Êtes-vous intéressés à nous vendre vos actions à un prix... inférieur à celui du marché? C'est ce que demande une firme de Toronto aux actionnaires de Saputo (T.SAP). Ce type d'offre, controversé, fait l'objet de mises en garde de la part des autorités des marchés financiers.

TRC Capital Corporation, fonds d'investissement privé de Toronto, veut acheter 1,45% des actions de Saputo en offrant à ses détenteurs un prix de 24,95$ l'action. Le hic: loin de représenter une prime comme on le voit habituellement lors d'une offre publique d'achat, ce prix est 5,42% plus bas que le prix de clôture du 23 septembre, soit la veille de l'offre.

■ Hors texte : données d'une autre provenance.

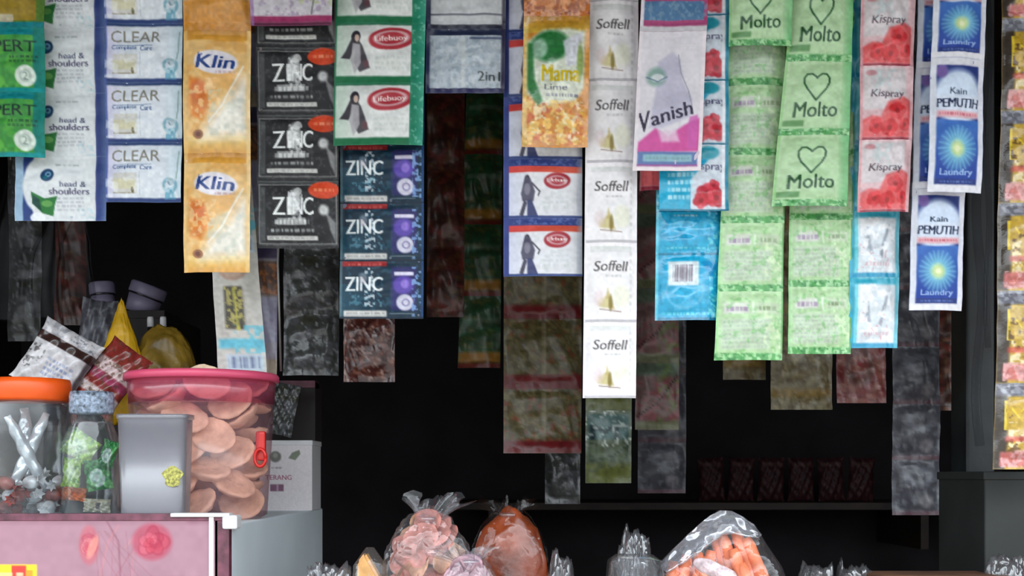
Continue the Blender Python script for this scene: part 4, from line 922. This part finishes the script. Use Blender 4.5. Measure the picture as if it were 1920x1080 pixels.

C'est ce qu'on appelle dans le jargon une «offre d'achat restreinte» - une démarche qui fait l'objet de mises en garde de la part des autorités en valeurs mobilières, tant au Canada qu'aux États-Unis. Saputo a d'ailleurs averti hier ses actionnaires qu'elle n'était «aucunement associée» à TRC.

«Les actionnaires qui envisagent de déposer leurs actions (...) sont encouragés à faire preuve de prudence, à obtenir les prix en vigueur sur le marché pour leurs actions ordinaires, à consulter leur conseiller en placement et à examiner attentivement l'offre (...)», écrit l'entreprise dans un communiqué publié hier.

Pourquoi diable un actionnaire vendrait-il ses actions à un prix plus bas que celui du marché? C'est LA question qui soulève les débats.

L'Autorité des marchés financiers (AMF), qui a ce type d'offres à l'oeil, ne voit qu'une situation avantageuse: celle d'un investisseur qui désire vendre un petit nombre d'actions et qui ne veut pas payer la commission associée à la vente.

Le problème, c'est que bien d'autres investisseurs comprennent mal ces offres et choisissent de vendre sans comprendre qu'ils le font à rabais.

Dans une publication qui date de 1999, le personnel des autorités canadiennes en valeurs mobilières soulignait que les offres d'achat restreintes ressemblaient beaucoup aux offres publiques d'achat, qui, elles, permettent aux actionnaires d'encaisser une prime. Le personnel des autorités conclut qu'elles peuvent être utilisées pour berner les investisseurs.

«Selon le personnel, confondre ainsi un investisseur pour l'amener à répondre à une offre d'achat restreinte peut être vu comme un recours abusif aux marchés des capitaux et une infraction aux dispositions de certaines lois sur les valeurs mobilières en matière de répression de fraudes.»

Les offres d'achat restreintes sont toutefois encore légales. Il n'a pas été possible, hier, d'obtenir les commentaires de l'Autorité des marchés financiers.

La SecuritiesandExchange Commission, chien de garde des marchés financiers américains, avertit quant à elle sur son site internet que «les offres d'achat restreintes sont de plus en plus utilisées pour attraper les investisseurs qui ne sont pas sur leurs gardes».

Pour la firme qui achète des actions à rabais (généralement entre 3 et 5%), les perspectives de profits rapides sont évidemment intéressantes.

TRC Capital ne se gène d'ailleurs pas pour déposer des offres de ce type. Pfizer, Kraft, Domtar, Novartis, Honeywell, Canadian Tire, Halliburton, Rio Tinto, alouette: la liste des actionnaires courtisés au cours des dernières années est longue.

En entrevue à La Presse Affaires, Lorne Albaum, président de TRC Capital, a refusé de dire quel pourcentage des actionnaires accepte généralement de lui vendre leurs actions. Il nie aussi vigoureusement tenter de berner les actionnaires, disant viser ceux qui veulent éviter les commissions.

«Les actionnaires sont assez intelligents pour savoir ce qu'ils font et je n'essaie pas de berner qui que ce soit», a-t-il dit, expliquant voir dans Saputo un «bon investissement à long terme».

L'action de Saputo a perdu 1,72%, hier, pour clôturer à 25,13$.